J'admire la capacité de Wim Wenders à capter l'essentiel avec trois fois rien, à poser un regard d'une clairvoyance lapidaire sur son époque par la simple allusion et sans avoir recours aux formes narratives traditionnelles, au beau milieu des années 90 : il est hors du temps.
Du temps, il en sera d'ailleurs question dans Lisbonne Story, puisque le personnage principal (interprété par Rüdiger Vogler, déjà double du réalisateur dans Alice dans les villes) en devient la matière : il erre dans les rues de Lisbonne à la recherche désespérée de quelque chose d'aboli, de perdu, rendu désuet par le temps, rouillé par le flot des décennies.

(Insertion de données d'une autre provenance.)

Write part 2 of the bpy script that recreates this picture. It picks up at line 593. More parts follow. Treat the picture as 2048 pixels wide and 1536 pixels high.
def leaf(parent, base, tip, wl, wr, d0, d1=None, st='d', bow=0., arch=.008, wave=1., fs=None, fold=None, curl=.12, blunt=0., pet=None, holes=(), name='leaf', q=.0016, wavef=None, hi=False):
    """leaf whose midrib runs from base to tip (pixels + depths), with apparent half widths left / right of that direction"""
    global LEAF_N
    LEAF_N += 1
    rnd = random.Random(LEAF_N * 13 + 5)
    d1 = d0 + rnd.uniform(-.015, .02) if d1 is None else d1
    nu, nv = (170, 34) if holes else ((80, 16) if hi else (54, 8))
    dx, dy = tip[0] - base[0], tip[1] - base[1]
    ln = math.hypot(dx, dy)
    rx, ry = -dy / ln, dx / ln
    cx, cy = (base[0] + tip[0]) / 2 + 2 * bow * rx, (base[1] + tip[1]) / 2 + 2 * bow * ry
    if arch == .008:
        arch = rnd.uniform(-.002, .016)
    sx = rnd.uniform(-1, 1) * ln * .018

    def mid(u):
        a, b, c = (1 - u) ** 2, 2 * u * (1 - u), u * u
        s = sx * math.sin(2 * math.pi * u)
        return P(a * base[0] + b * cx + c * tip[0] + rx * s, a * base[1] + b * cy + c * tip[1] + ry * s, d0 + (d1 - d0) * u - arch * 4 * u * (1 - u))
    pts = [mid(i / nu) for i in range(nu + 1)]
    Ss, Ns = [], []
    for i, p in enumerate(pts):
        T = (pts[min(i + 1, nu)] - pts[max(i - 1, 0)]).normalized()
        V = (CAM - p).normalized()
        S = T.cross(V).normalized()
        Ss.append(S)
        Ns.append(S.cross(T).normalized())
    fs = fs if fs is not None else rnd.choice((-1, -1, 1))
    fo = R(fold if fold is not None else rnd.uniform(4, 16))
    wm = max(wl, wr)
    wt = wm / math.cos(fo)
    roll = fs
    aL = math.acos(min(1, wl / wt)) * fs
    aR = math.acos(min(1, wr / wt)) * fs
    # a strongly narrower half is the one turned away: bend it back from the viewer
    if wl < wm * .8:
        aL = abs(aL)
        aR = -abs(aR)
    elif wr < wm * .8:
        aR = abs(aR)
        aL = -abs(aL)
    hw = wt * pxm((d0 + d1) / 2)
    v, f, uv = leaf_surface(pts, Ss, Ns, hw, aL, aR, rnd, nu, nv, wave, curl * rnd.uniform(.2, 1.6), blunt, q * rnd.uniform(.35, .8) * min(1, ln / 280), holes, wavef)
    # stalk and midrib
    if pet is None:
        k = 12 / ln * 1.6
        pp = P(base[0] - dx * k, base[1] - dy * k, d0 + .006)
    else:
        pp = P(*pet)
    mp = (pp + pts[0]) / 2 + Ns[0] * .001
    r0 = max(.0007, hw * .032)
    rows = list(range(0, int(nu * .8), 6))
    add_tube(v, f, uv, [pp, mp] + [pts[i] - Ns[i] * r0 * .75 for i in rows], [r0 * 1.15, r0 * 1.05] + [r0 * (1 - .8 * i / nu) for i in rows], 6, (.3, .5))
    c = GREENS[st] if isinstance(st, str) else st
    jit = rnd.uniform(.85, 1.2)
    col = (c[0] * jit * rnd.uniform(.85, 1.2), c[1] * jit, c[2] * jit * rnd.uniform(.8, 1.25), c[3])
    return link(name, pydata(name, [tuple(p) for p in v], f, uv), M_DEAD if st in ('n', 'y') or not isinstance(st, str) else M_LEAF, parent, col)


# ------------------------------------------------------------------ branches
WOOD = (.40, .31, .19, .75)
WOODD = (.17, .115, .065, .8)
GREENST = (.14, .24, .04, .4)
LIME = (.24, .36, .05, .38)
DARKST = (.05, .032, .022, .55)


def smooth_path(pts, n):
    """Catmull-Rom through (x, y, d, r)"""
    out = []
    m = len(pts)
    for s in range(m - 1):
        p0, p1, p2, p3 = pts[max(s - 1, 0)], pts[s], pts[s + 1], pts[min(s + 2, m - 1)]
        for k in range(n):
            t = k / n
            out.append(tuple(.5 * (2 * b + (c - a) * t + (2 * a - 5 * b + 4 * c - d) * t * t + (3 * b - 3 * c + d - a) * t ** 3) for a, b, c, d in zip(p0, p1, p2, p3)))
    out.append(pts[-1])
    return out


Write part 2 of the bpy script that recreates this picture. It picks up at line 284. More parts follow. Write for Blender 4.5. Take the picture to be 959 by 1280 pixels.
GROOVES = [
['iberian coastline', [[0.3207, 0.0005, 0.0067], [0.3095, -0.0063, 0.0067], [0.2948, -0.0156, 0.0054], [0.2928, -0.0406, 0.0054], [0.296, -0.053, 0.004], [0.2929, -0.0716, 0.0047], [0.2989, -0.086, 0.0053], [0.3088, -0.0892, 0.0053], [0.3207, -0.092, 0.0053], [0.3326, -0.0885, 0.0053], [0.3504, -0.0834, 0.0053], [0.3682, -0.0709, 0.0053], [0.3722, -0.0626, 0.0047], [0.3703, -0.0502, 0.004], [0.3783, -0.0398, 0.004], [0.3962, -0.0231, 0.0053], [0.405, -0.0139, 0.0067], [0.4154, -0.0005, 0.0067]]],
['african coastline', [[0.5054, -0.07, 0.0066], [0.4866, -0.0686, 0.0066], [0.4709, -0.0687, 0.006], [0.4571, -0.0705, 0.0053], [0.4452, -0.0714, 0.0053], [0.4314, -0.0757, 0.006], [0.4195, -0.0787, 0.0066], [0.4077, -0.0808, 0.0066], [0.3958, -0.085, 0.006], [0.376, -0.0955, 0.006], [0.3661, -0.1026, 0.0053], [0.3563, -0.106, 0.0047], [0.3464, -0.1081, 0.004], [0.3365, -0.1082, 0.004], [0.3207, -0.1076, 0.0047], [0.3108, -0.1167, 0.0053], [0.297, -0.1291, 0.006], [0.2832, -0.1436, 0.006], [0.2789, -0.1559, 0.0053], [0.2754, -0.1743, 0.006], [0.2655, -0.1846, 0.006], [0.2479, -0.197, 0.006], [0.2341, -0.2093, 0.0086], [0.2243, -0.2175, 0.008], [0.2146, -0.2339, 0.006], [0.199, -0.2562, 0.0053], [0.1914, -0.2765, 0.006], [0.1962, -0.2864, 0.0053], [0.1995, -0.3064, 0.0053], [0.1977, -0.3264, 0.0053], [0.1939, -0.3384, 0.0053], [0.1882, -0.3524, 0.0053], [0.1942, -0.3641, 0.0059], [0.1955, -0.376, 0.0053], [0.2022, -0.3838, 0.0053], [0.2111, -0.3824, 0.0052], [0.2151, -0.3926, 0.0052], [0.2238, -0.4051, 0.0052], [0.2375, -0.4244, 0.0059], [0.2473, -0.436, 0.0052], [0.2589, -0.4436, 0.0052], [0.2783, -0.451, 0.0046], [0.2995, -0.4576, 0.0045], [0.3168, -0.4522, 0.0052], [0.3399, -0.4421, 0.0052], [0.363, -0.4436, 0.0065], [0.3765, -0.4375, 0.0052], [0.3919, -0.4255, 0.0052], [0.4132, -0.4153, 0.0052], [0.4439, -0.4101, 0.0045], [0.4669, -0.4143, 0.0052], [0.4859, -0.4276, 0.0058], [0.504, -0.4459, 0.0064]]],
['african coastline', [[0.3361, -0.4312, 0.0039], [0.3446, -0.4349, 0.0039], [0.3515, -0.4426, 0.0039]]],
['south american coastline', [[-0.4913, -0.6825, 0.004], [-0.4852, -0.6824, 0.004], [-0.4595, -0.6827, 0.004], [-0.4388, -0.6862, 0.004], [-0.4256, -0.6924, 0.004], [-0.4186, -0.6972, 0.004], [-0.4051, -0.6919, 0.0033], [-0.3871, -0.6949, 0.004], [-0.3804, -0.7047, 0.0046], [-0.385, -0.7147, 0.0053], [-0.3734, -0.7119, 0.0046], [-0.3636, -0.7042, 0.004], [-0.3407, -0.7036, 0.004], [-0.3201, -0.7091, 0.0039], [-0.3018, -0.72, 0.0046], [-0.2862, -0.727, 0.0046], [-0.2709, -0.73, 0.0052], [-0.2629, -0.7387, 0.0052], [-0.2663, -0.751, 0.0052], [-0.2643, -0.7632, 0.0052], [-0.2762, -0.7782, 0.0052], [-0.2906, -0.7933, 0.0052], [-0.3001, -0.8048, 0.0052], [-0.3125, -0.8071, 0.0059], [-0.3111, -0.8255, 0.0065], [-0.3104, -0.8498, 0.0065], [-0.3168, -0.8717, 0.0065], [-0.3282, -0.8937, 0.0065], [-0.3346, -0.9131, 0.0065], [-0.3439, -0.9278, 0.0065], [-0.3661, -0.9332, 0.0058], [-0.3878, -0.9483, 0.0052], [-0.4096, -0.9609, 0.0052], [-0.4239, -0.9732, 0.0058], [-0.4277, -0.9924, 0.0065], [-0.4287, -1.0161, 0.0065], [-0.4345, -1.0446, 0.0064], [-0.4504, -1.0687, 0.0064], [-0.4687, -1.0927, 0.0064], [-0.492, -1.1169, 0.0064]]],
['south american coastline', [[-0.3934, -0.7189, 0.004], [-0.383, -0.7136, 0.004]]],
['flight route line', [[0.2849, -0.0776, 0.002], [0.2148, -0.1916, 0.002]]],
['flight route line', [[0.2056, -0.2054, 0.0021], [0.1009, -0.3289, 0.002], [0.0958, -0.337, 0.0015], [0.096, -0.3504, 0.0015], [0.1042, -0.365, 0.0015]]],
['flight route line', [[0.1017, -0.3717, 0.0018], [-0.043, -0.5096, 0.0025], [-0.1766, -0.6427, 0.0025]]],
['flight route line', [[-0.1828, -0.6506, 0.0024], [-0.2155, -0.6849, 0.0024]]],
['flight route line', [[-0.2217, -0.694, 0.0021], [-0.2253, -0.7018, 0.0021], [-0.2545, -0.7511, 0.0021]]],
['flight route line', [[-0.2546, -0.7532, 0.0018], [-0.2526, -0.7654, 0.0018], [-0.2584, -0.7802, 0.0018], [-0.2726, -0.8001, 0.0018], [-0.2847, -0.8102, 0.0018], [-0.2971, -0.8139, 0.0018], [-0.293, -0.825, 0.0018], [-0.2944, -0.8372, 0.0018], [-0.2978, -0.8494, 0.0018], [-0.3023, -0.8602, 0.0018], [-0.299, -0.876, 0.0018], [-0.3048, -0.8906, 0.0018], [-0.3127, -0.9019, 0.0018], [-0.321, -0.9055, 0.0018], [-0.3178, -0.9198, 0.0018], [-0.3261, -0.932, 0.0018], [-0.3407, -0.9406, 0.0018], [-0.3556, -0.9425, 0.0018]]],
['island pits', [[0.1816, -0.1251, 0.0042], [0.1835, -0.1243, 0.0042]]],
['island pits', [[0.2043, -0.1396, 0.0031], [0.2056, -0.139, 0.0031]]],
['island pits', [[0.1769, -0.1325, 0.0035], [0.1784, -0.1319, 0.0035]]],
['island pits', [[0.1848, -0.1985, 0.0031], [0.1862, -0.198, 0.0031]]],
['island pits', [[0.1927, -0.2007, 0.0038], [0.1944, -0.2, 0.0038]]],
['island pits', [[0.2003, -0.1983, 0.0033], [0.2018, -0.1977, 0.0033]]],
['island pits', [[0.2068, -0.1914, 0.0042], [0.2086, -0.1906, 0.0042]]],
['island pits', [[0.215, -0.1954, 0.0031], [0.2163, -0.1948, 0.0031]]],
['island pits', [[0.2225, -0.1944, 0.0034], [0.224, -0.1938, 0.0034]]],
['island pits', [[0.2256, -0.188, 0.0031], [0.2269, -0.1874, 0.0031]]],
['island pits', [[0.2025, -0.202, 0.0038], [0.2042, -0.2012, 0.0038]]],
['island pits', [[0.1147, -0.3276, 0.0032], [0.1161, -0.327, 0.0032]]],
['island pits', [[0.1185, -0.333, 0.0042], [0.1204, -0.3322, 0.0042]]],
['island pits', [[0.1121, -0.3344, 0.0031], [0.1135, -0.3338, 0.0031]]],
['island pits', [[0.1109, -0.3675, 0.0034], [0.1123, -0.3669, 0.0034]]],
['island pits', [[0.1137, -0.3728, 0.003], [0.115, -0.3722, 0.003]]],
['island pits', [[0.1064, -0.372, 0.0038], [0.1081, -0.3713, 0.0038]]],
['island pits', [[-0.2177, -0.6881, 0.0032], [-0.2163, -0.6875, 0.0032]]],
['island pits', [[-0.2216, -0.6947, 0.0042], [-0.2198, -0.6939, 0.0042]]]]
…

Wim Wenders pose ici la question de la mémoire, et bien que son histoire se déroule au Portugal, l'on sent qu'elle aurait pu prendre place dans n'importe quelle ville d'Europe. Le film sort en 1995, le Mur est tombé depuis six ans, ouvrant la voie à une Europe enfin réunifiée. L'allemand Winter constate la disparition des frontières qu'il peut maintenant franchir librement : Une grande nation, ma terre natale, dira-t-il, constat enjoué qu'il tente de capter, un caméscope posé sur le tableau de bord de sa voiture. Ici, les langues ne sont plus un obstacle à la communication des peuples frères tant que l'on peut baragouiner en un mélange d'anglais, de portugais, de français ou d'espagnol : un brassage continue d'idiomes maladroit.
A l'heure de l'ultra-mondialisation, Winter cherche l'authentique d'une ville presque fantôme (à moins qu'il ne soit lui-même un spectre ?), errant dans les rues lisbonnaises nimbées de soleil en quête de quelque chose dont il ignore lui-même le nom. Encore une fois, les mots semblent avoir perdu de leur impact, et leur signification réside dans l'ineffable, dans ce qui ne saurait être dit.
Ainsi, la rencontre attendue – motivation première de l'histoire – avec son collègue réalisateur, qui lui a expressément demander de faire le voyage, n'arrive que dans le dernier quart du film : ce même réalisateur désormais retranché dans l'obscurité d'un studio miteux où s'entassent des rouleaux de pellicule destinés à n'être vus de personne. L'idiot sur la colline, le poète maudit.
Même les images mouvantes, tournées en muet à la manière d'un Lumière ou d'un Vertov – censées capter la ville en son cœur – ont perdu de leur force : le documentariste, l'illusionniste, l'artiste s'est résigné, il n'y a plus rien qu'il puisse faire pour rendre honneur à la vérité. La vérité, quelle est-elle ? L'instant n'est-il pas déjà plus quand la caméra vient l'immortaliser ? Existe-t-il en dehors de l'image ? Ou grâce à elle ? Déjà, on ne sait plus dissocier réalité de mise en scène.
Les images sont vaines, et, à l'heure des blockbusters conformes, on ne sait plus voir. Que reste-t-il à montrer qui n'ait déjà été montré ? qui n'ait déjà été biaisé par l’œil du cinéaste ? Alors on privilégie le son comme intermédiaire, car lui n'a pas à voir pour transcrire, il rend compte – sans trucage – de la cause et de l'effet immédiat, que les yeux mêmes ne sauraient voir (cf la séquence de bruitage avec les enfants, qui s'amusent à reconnaître le galop d'un cheval et la peur d'un cowboy au froissement de ses bottes sur le sable).
Le cinéma est-il mort ? Wim Wenders, quand il pose cette question désespérée et amère sur le ton solaire de l'apesanteur, vient poser l'ultime question d'un art qui célèbre alors son centenaire : a-t-il gardé intact la force de ses premiers jours ? A-t-il, lui qui pourtant le combat dans son essence même, été à son tour rattrapé par le temps ? Tant qu'il y aura des hommes, tant qu'il y aura des gosses pour s'émerveiller, l'Histoire ne saurait l'écraser, elle dépassera ses limites, à lui aussi...
Un grand film de cinéma, plus encore, un grand film sur Le Cinéma.